▶ REQUIRED TASK: Take the lines of the data below from the very first through the line containing "obj('door', bm, M['mahog'], sb)" and output them exactly, pictures excluded.

[Scene modeling code data]
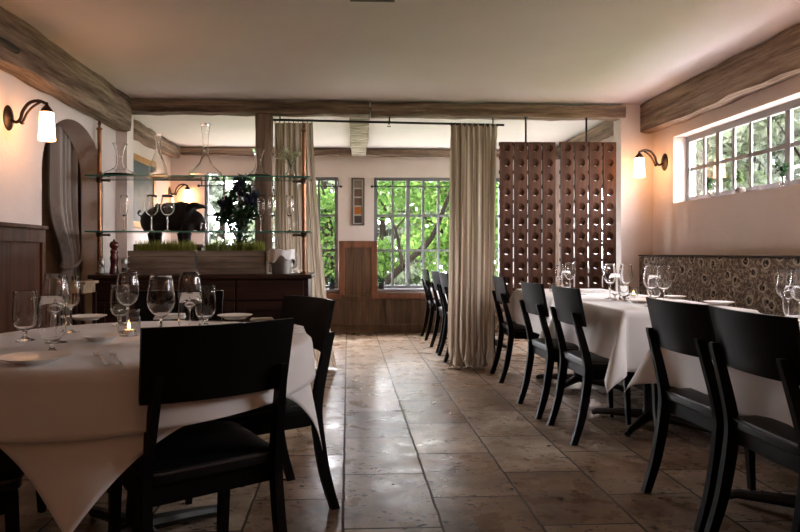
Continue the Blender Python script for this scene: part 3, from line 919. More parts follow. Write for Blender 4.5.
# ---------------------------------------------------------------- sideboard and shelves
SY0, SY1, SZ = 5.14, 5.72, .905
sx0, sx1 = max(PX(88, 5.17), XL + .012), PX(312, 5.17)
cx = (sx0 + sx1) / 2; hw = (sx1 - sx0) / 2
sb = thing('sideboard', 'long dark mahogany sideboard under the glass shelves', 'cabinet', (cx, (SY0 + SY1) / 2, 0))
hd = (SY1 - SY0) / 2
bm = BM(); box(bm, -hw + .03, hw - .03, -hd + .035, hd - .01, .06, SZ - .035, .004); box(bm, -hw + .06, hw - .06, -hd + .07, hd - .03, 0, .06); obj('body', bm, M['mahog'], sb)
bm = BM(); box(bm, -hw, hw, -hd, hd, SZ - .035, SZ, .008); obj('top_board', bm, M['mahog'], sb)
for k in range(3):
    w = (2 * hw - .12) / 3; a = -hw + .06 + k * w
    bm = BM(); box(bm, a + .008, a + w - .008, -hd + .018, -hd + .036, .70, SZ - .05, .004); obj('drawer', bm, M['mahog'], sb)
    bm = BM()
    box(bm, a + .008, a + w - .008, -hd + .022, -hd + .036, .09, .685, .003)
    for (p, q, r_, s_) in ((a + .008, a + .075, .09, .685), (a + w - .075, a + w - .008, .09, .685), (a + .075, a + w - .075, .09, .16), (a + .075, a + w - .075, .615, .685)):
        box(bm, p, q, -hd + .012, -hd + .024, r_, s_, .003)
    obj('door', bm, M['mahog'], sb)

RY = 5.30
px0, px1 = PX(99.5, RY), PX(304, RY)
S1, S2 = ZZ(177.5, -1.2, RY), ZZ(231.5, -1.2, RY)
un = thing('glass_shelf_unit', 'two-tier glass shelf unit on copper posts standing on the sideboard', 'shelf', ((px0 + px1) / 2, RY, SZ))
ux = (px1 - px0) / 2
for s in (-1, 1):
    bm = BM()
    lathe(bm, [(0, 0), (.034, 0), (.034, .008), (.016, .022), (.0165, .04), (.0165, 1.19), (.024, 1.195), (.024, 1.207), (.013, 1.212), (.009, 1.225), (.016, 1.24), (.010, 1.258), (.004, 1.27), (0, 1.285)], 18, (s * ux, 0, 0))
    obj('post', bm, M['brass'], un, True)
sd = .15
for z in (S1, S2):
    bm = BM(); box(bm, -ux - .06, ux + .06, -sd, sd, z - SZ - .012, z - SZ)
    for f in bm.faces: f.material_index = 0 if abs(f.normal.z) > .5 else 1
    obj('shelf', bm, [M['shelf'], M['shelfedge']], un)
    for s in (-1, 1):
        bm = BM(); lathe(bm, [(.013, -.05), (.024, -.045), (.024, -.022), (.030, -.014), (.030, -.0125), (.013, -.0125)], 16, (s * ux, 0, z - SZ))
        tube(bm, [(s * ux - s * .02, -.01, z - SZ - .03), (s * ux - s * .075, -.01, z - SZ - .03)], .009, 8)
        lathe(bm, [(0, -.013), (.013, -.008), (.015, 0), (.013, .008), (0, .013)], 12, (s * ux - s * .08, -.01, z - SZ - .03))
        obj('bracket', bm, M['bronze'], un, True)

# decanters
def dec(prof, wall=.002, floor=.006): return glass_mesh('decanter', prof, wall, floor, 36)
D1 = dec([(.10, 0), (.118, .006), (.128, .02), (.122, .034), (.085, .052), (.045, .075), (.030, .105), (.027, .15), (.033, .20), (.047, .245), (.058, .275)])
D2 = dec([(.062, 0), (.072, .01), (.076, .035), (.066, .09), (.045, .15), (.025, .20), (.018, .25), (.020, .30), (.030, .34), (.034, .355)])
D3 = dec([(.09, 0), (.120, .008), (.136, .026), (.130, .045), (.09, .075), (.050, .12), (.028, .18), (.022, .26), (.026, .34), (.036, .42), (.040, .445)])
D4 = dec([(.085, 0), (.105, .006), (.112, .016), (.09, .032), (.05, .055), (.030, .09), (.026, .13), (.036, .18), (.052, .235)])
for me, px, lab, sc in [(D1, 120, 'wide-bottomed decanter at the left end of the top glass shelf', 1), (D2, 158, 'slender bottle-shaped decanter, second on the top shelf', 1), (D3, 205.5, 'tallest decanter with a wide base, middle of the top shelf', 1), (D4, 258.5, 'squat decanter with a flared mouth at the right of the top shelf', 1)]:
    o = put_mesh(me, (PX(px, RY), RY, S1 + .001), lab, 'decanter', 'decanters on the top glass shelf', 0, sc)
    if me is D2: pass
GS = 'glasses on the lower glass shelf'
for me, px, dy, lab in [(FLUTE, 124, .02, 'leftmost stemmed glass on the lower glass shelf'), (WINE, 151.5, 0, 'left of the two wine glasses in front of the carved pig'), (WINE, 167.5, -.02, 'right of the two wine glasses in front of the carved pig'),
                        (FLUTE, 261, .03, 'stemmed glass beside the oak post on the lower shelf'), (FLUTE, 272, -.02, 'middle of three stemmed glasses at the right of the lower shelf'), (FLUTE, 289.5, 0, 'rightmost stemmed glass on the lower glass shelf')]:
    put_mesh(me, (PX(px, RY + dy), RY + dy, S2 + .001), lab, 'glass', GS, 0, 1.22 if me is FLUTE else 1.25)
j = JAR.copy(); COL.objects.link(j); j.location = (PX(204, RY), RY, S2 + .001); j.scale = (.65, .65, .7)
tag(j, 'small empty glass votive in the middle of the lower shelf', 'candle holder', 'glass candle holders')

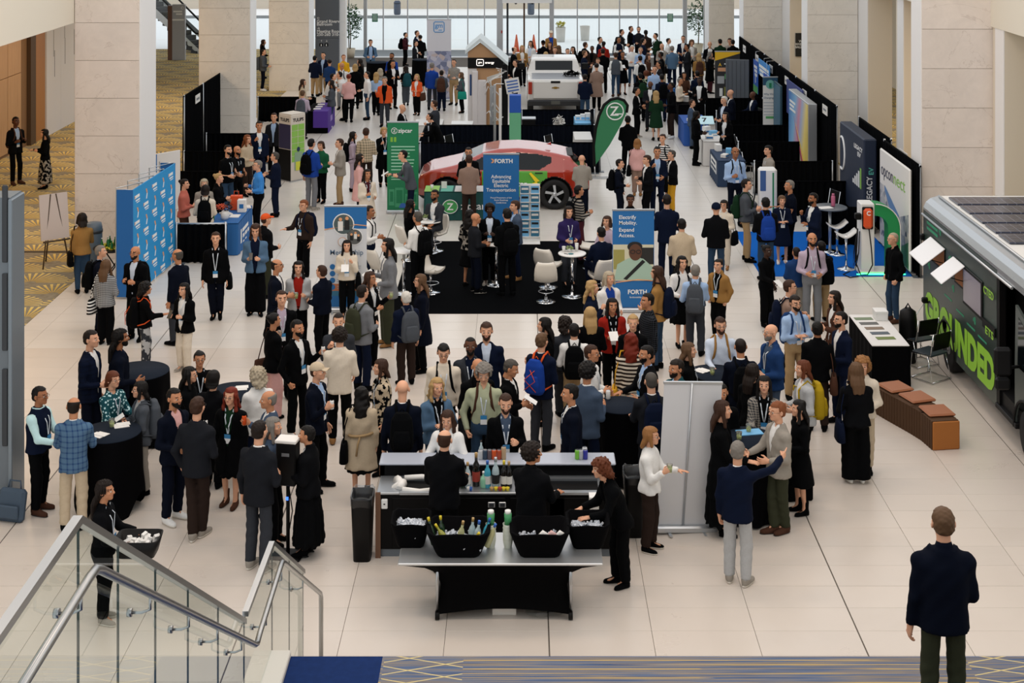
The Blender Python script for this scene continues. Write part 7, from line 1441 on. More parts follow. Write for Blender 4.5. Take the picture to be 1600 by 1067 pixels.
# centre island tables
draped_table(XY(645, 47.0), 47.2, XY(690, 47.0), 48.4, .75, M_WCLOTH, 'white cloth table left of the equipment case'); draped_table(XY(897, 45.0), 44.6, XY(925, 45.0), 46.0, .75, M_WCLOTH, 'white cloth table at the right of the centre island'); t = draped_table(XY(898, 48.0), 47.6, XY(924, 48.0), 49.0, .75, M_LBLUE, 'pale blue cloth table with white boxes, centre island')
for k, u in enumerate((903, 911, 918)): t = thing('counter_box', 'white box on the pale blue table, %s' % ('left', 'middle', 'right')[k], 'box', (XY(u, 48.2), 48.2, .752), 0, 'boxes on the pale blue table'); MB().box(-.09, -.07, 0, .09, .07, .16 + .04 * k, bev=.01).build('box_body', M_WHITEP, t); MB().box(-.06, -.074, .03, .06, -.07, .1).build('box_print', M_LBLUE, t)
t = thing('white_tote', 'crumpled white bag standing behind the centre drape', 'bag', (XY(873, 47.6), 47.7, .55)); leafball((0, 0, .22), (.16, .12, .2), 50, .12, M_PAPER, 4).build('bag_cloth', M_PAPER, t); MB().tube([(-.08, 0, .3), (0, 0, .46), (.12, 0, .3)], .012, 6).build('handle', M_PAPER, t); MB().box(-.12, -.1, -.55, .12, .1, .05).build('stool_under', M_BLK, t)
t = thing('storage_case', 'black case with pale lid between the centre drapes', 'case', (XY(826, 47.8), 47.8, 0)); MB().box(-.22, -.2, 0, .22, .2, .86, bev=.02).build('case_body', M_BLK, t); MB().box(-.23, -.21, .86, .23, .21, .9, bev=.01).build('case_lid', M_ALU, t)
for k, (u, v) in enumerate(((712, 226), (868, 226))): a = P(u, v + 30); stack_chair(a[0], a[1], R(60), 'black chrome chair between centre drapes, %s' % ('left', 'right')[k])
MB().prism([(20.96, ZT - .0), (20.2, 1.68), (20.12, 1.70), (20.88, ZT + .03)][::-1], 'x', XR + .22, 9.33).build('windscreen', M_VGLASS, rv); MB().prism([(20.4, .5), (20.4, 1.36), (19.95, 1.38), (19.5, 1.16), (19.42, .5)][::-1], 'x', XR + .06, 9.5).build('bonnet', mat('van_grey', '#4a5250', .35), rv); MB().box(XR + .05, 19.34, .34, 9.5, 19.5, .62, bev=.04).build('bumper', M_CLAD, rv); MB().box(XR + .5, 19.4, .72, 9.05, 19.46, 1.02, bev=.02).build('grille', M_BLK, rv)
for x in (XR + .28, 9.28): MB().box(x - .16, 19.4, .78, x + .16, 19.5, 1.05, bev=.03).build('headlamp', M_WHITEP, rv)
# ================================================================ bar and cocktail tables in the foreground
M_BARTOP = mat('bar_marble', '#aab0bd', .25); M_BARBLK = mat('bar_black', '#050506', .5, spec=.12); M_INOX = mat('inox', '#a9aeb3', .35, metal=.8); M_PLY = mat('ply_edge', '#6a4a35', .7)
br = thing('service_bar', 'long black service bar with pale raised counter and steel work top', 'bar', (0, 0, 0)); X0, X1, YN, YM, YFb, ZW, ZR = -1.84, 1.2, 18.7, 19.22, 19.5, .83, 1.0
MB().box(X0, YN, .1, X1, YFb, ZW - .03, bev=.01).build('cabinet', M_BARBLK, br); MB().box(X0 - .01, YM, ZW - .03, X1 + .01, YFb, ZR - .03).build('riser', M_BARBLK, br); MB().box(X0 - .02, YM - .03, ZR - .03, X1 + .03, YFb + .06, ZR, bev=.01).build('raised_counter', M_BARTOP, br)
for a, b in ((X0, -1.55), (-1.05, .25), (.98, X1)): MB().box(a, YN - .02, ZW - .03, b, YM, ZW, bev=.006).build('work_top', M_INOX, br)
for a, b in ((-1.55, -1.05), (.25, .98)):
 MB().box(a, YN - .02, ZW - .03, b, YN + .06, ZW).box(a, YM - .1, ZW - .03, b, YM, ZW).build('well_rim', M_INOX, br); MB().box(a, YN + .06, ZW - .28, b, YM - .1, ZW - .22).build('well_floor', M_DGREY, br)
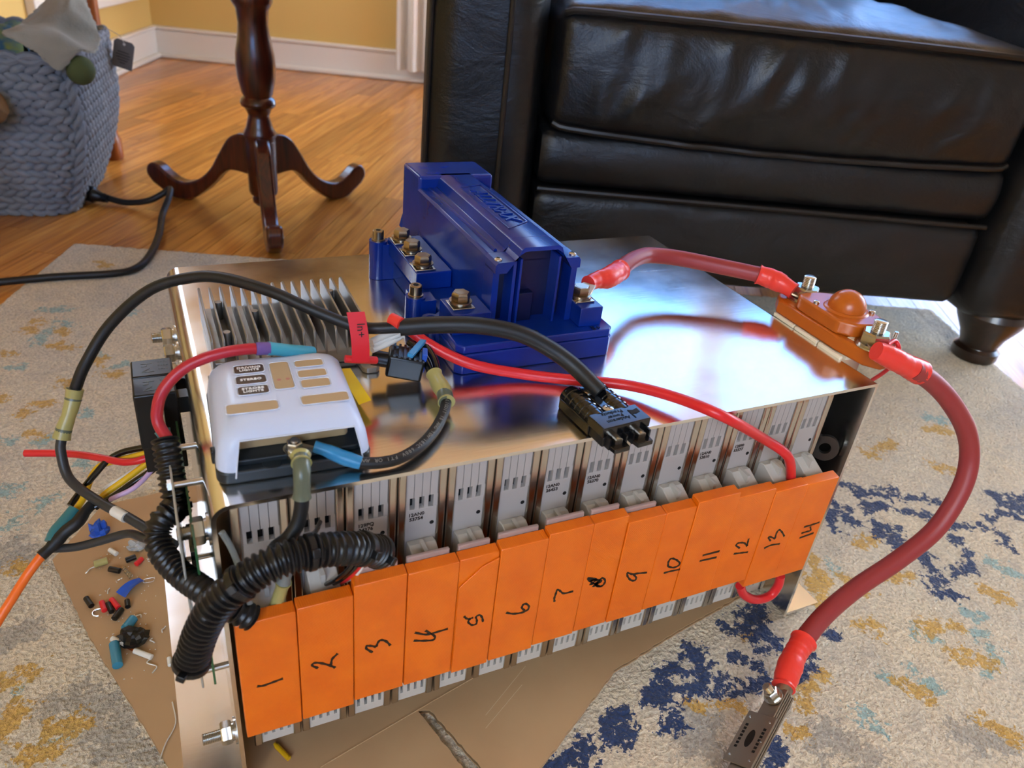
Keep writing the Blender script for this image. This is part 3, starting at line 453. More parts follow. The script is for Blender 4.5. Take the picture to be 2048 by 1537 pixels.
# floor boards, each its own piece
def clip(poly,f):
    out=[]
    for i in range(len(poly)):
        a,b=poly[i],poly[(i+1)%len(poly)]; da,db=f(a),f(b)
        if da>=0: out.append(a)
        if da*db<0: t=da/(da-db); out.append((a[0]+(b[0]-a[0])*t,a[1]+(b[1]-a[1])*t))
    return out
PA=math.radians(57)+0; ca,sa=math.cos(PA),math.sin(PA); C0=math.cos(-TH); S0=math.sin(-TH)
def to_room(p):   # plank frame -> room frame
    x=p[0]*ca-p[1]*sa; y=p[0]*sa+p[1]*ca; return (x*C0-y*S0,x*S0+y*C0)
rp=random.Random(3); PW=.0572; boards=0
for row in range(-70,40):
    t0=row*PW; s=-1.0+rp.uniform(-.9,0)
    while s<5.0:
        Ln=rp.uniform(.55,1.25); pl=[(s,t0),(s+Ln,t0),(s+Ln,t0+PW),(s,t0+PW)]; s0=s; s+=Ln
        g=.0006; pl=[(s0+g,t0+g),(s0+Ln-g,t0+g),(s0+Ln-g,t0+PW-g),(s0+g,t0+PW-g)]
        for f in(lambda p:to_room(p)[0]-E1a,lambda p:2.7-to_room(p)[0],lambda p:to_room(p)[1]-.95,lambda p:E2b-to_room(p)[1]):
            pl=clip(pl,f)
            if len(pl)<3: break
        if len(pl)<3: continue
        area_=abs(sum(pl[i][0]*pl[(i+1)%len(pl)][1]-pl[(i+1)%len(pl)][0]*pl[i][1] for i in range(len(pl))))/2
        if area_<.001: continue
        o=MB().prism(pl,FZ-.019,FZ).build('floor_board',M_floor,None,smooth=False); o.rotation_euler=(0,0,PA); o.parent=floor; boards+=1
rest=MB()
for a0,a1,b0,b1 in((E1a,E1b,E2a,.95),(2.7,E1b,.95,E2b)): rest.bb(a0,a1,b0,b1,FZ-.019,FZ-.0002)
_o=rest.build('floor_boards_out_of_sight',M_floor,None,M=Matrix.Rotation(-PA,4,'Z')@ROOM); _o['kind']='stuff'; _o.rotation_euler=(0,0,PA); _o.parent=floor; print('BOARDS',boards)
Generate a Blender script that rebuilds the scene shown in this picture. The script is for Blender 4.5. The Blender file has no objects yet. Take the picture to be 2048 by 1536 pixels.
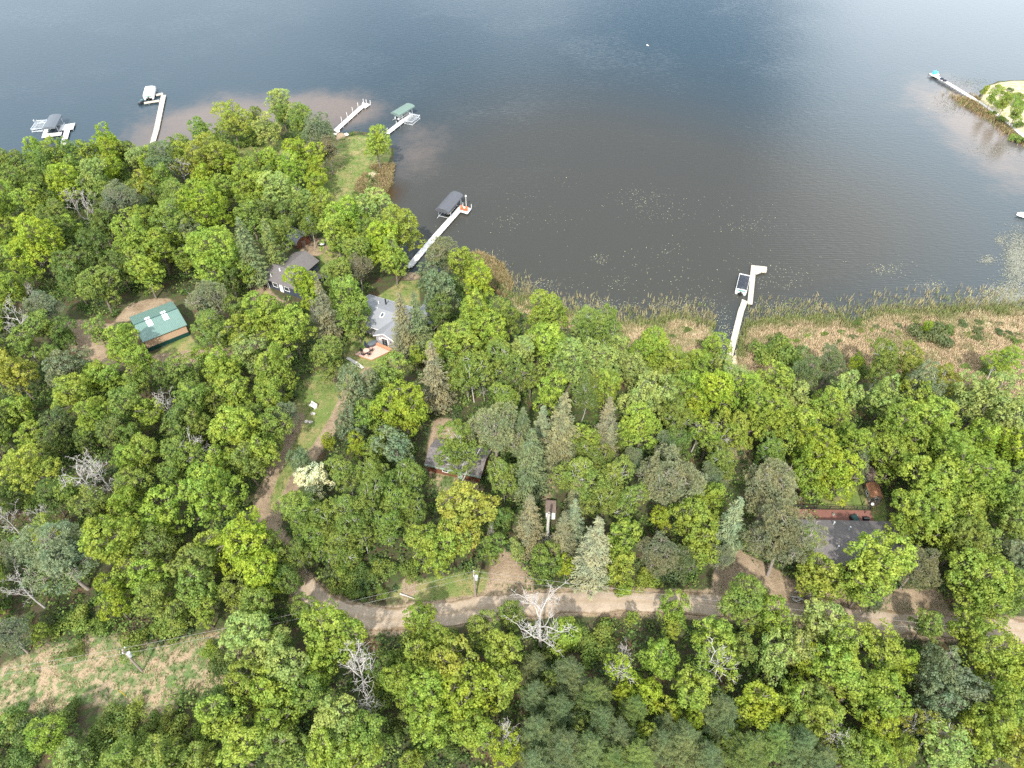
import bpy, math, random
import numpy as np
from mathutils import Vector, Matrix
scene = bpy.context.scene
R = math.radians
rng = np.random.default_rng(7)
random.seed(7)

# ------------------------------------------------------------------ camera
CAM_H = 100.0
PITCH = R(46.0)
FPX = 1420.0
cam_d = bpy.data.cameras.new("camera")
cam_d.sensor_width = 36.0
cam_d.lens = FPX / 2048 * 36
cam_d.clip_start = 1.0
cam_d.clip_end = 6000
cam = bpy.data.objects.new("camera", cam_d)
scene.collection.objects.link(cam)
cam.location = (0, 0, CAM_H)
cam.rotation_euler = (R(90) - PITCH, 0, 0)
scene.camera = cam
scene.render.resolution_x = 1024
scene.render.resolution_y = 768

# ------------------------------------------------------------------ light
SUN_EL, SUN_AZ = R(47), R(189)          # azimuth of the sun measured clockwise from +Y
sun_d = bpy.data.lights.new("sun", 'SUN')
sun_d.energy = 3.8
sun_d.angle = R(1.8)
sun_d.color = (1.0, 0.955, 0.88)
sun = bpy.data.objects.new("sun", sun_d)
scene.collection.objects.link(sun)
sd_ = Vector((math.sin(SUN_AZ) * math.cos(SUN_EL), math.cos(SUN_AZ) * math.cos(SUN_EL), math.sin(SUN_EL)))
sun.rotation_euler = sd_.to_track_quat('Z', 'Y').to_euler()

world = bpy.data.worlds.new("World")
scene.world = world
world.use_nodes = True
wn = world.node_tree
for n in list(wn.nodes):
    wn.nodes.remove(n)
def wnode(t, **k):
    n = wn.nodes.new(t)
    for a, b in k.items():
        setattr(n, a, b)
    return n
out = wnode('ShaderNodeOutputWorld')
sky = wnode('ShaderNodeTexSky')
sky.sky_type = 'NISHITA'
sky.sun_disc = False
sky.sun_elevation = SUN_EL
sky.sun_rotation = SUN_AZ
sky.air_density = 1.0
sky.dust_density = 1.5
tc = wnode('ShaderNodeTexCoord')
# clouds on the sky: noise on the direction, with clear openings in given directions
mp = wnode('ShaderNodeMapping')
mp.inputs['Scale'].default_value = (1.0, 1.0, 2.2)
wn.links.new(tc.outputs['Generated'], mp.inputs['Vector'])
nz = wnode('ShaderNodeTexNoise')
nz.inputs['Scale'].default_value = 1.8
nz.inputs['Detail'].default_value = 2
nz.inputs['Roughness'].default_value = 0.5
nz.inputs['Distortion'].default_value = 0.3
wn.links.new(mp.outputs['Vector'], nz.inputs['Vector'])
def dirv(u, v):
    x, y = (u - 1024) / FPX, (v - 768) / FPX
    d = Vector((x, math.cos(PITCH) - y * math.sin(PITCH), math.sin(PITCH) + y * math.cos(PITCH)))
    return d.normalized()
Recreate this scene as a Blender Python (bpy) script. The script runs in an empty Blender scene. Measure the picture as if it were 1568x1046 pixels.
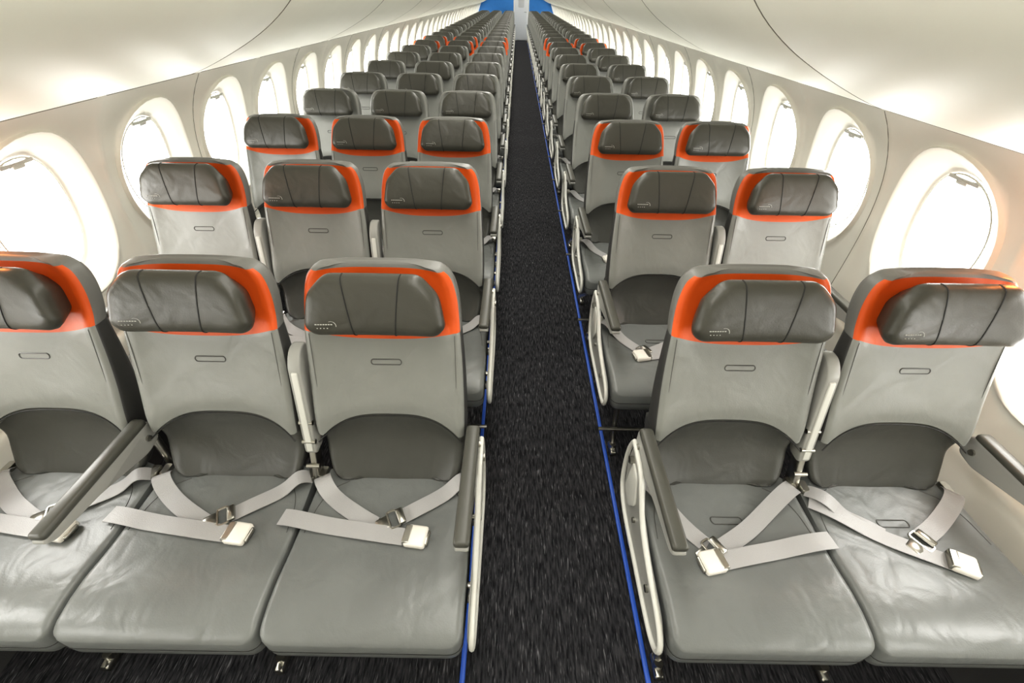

▶ REPLY TO THE EXERCISE:
Continue the Blender Python script for this scene: part 3, from line 919. More parts follow. Write for Blender 4.5.
# ---------------------------------------------------------------- sideboard and shelves
SY0, SY1, SZ = 5.14, 5.72, .905
sx0, sx1 = max(PX(88, 5.17), XL + .012), PX(312, 5.17)
cx = (sx0 + sx1) / 2; hw = (sx1 - sx0) / 2
sb = thing('sideboard', 'long dark mahogany sideboard under the glass shelves', 'cabinet', (cx, (SY0 + SY1) / 2, 0))
hd = (SY1 - SY0) / 2
bm = BM(); box(bm, -hw + .03, hw - .03, -hd + .035, hd - .01, .06, SZ - .035, .004); box(bm, -hw + .06, hw - .06, -hd + .07, hd - .03, 0, .06); obj('body', bm, M['mahog'], sb)
bm = BM(); box(bm, -hw, hw, -hd, hd, SZ - .035, SZ, .008); obj('top_board', bm, M['mahog'], sb)
for k in range(3):
    w = (2 * hw - .12) / 3; a = -hw + .06 + k * w
    bm = BM(); box(bm, a + .008, a + w - .008, -hd + .018, -hd + .036, .70, SZ - .05, .004); obj('drawer', bm, M['mahog'], sb)
    bm = BM()
    box(bm, a + .008, a + w - .008, -hd + .022, -hd + .036, .09, .685, .003)
    for (p, q, r_, s_) in ((a + .008, a + .075, .09, .685), (a + w - .075, a + w - .008, .09, .685), (a + .075, a + w - .075, .09, .16), (a + .075, a + w - .075, .615, .685)):
        box(bm, p, q, -hd + .012, -hd + .024, r_, s_, .003)
    obj('door', bm, M['mahog'], sb)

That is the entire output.